Only the number is wanted: count the lines in the data with "script" in them.
Start RECORDS SHOWN
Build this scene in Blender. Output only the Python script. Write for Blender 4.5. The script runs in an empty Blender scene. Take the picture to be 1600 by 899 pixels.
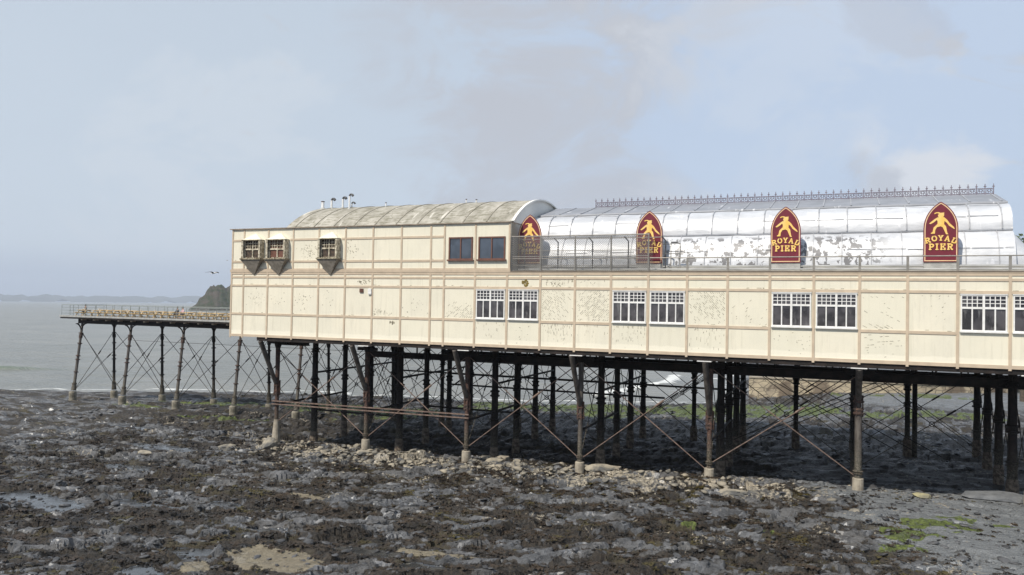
import bpy, bmesh, math, random
import numpy as np
from mathutils import Vector, Matrix
random.seed(7); np.random.seed(7)
R = math.radians
S = bpy.context.scene
COL = S.collection
EYE = 13.3                      # camera height above the sea; heights below are given relative to the eye

# ------------------------------------------------------------------ camera, sky, sun, exposure
def cam_axes(yaw, pitch, roll):
    f = Vector((-math.sin(yaw)*math.cos(pitch), math.cos(yaw)*math.cos(pitch), math.sin(pitch)))
    r0 = Vector((math.cos(yaw), math.sin(yaw), 0)); u0 = r0.cross(f)
    r = math.cos(roll)*r0 + math.sin(roll)*u0; u = -math.sin(roll)*r0 + math.cos(roll)*u0
    return r, u, f
cd = bpy.data.cameras.new('camera'); cam = bpy.data.objects.new('camera', cd); COL.objects.link(cam)
cd.sensor_width = 36; cd.lens = 27.0; cd.clip_end = 60000; cd.clip_start = 0.2
r_, u_, f_ = cam_axes(.4048, .0235, .0106)
M = Matrix.Identity(4)
for i in range(3):
    M[i][0] = r_[i]; M[i][1] = u_[i]; M[i][2] = -f_[i]
M[0][3], M[1][3], M[2][3] = 0, -50, EYE
cam.matrix_world = M
S.camera = cam

SUN_T = Vector((.30, .77, -1.0)).normalized()        # direction the light travels
sd = bpy.data.lights.new('sun', 'SUN'); sun = bpy.data.objects.new('sun', sd); COL.objects.link(sun)
sd.energy = 5.0; sd.angle = R(.6); sd.color = (1.0, .93, .82)
sun.rotation_euler = SUN_T.to_track_quat('-Z', 'Y').to_euler()
sun.location = (-20, -60, 60)

W = bpy.data.worlds.new('World'); S.world = W; W.use_nodes = True
nt = W.node_tree; nt.nodes.clear(); N = nt.nodes; L = nt.links
out = N.new('ShaderNodeOutputWorld'); bg = N.new('ShaderNodeBackground'); bg.inputs[1].default_value = .10
sky = N.new('ShaderNodeTexSky'); sky.sky_type = 'NISHITA'; sky.sun_disc = False
sky.sun_elevation = math.asin(-SUN_T.z); sky.sun_rotation = math.atan2(-SUN_T.x, -SUN_T.y)
sky.air_density = 1.0; sky.dust_density = 1.6; sky.ozone_density = 1.5
tc = N.new('ShaderNodeTexCoord')
sep = N.new('ShaderNodeSeparateXYZ'); L.new(tc.outputs['Generated'], sep.inputs[0])
def mth(op, a, b=None, c=None):
    n = N.new('ShaderNodeMath'); n.operation = op
    for i, v in enumerate((a, b, c)):
        if v is None: continue
        if isinstance(v, (int, float)): n.inputs[i].default_value = v
        else: L.new(v, n.inputs[i])
    return n.outputs[0]
def wmix(f, a, b):
    n = N.new('ShaderNodeMix'); n.data_type = 'RGBA'
    if isinstance(f, (int, float)): n.inputs[0].default_value = f
    else: L.new(f, n.inputs[0])
    for k, v in ((6, a), (7, b)):
        if isinstance(v, tuple): n.inputs[k].default_value = (*v, 1)
        else: L.new(v, n.inputs[k])
    return n.outputs[2]
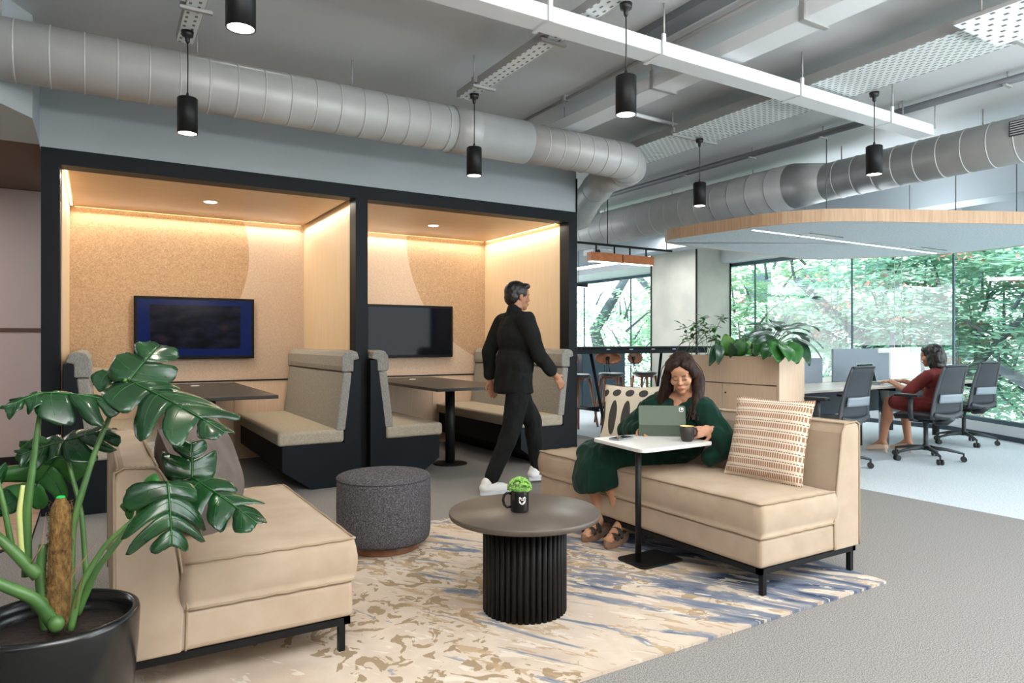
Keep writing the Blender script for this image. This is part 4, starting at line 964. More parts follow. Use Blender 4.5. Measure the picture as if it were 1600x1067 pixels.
# far area: low desk, orange chair, dark lockers, low screens
t = thing('far_desk', 'pale far desk with dark blue storage beneath', 'desk', (8.6, 11.4, 0))
MB().box(-2.2, 1.3, -.4, .4, .71, .735).build('desktop', M['white'], t); MB().box(-.6, .9, -.25, .25, .002, .70).build('pedestal', M['navy'], t); MB().box(-2.1, -2.04, -.3, .3, .002, .71).build('leg', M['navy'], t)
screen('low grey screen on the far desk by the window', 6.9, 8.3, 1.06, M['screengrey'], 11.4)
screen('second low grey screen on the far desk by the window', 8.35, 9.6, 1.06, M['screengrey'], 11.4)
t = thing('shell_chair', 'orange wooden shell chair at the far desk', 'chair', (7.15, 9.95, .002), math.radians(150))
vs, fs = grid_mesh(14, 14, lambda u, v: ((2 * u - 1) * .23 * (1 - .15 * v), (.2 - .4 * v * 1.3 if v < .6 else -.112 - .1 * (v - .6)) + .04 * (2 * u - 1) ** 2 * (v > .6), (.46 + .02 * (2 * u - 1) ** 2) if v < .5 else .46 + (v - .5) * .85))
mb = MB(); mb.add(vs, fs, True); o = mb.build('shell', M['orangewood'], t); sm = o.modifiers.new('s', 'SOLIDIFY'); sm.thickness = .012
for a in (.7, 2.4, 3.9, 5.5): MB().tube([(.05 * math.cos(a), .05 * math.sin(a), .45), (.22 * math.cos(a), .22 * math.sin(a), 0)], .01, 8).build('leg', M['metalblack'], t)
t = thing('storage_cabinet', 'dark blue low cabinet under the high table in the background', 'cabinet', (7.9, 10.0, 0)); MB().box(-.5, .5, -.25, .25, .002, 1.0).build('carcass', M['navy'], t, bevel=.004); MB().box(-.49, -.005, -.27, -.251, .03, .98).build('door', M['navy'], t); MB().box(.005, .49, -.27, -.251, .03, .98).build('door', M['navy'], t)

# ================================================================== PLANTS
def monstera_leaf(parent, base, tip, up, width, lobes=5, droop=.25, cup=.12, m=None, seed=0, fold=0.0, holes=True):
    """base = petiole junction, tip = leaf tip; deep slits between side lobes"""
    rnd = random.Random(seed); base = Vector(base); tip = Vector(tip); ax = tip - base; L = ax.length; ax.normalize()
    up = Vector(up); up = (up - ax * up.dot(ax)).normalized(); sd = ax.cross(up).normalized()
    def outline(s):  # half width of the heart outline at midrib position s
        return width * (math.sin(PI * min(1, (s * .86 + .14)) ** .9) ** .75) * (1.0 if s < .9 else lerp(1, .85, (s - .9) / .1))
    def place(s, t, side, hw):
        # t 0..1 outward ; lobes sweep towards the tip
        lx = s * L + (t ** 1.5) * hw * (.62 - 1.3 * max(0, .30 - s) * 2.4) ; ly = side * t * hw
        z = -droop * L * (s ** 2) * .6 - cup * (t ** 2) * hw * 3 - abs(fold) * t * hw + .012 * math.sin(s * 14 + side) * t
        return base + ax * lx + sd * ly + up * z
    mb = MB(); NT_ = 12; NU = 5
    for side in (-1, 1):
        edges = [0] + [(k + 1) / lobes + rnd.uniform(-.02, .02) for k in range(lobes - 1)] + [1.0]
        for k in range(lobes):
            s0, s1 = edges[k], edges[k + 1]; t0 = .42 + rnd.uniform(-.08, .08); ext = 1 + rnd.uniform(-.1, .08); drp = rnd.uniform(.0, .05)
            last = k == lobes - 1
            vs = []
            for j in range(NT_ + 1):
                t = j / NT_
                if t <= t0: w = 1; 
                else:
                    q = (t - t0) / (1 - t0); w = (1 - .14 * min(1, q * 5)) * math.sqrt(max(0.0, 1 - max(0, (q - .2) / .8) ** 2.4)); w = max(w, .04)
                sm = (s0 + s1) / 2
                for i in range(NU + 1):
                    u = i / NU * 2 - 1; s = sm + u * (s1 - s0) / 2 * w
                    if last and t > t0 * .5: s = min(1, s)
                    p = place(s, t * ext, side, outline(sm * .7 + s * .3)); p += up * (-(u ** 2) * .010 * w * t - drp * t * t * width)
                    vs.append(p)
            fs = [(j * (NU + 1) + i, j * (NU + 1) + i + 1, (j + 1) * (NU + 1) + i + 1, (j + 1) * (NU + 1) + i) for j in range(NT_) for i in range(NU)]
            if side < 0: fs = [f[::-1] for f in fs]
            mb.add(vs, fs, True)
    o = mb.build('leaf', m or M['leaf'], parent); s = o.modifiers.new('t', 'SOLIDIFY'); s.thickness = .0016; s.offset = 0
    v = MB(); v.tube([base + ax * (s_ * L) + up * (-droop * L * s_ * s_ * .6 + .001) for s_ in [i / 10 for i in range(11)]], [lerp(.0028, .0008, i / 10) for i in range(11)], 6)
    for side in (-1, 1):
        for k in range(lobes):
            s_ = (k + .5) / lobes; v.tube([place(lerp(s_ - .05, s_, j / 5), j / 6, side, outline(s_)) + up * .001 for j in range(6)], [.0013, .0012, .001, .0009, .0007, .0005], 5)
    v.build('veins', M['vein'], o)
    return o
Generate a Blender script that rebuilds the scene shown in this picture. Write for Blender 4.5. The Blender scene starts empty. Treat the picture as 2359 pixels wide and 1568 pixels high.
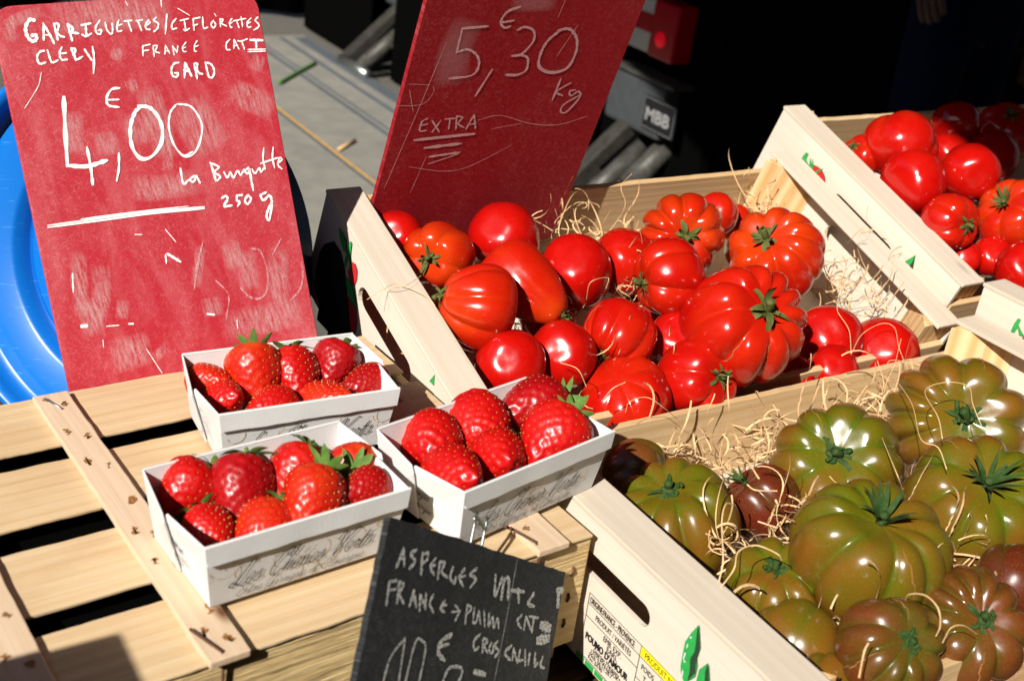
End RECORDS SHOWN
* CORRECT ANSWER
3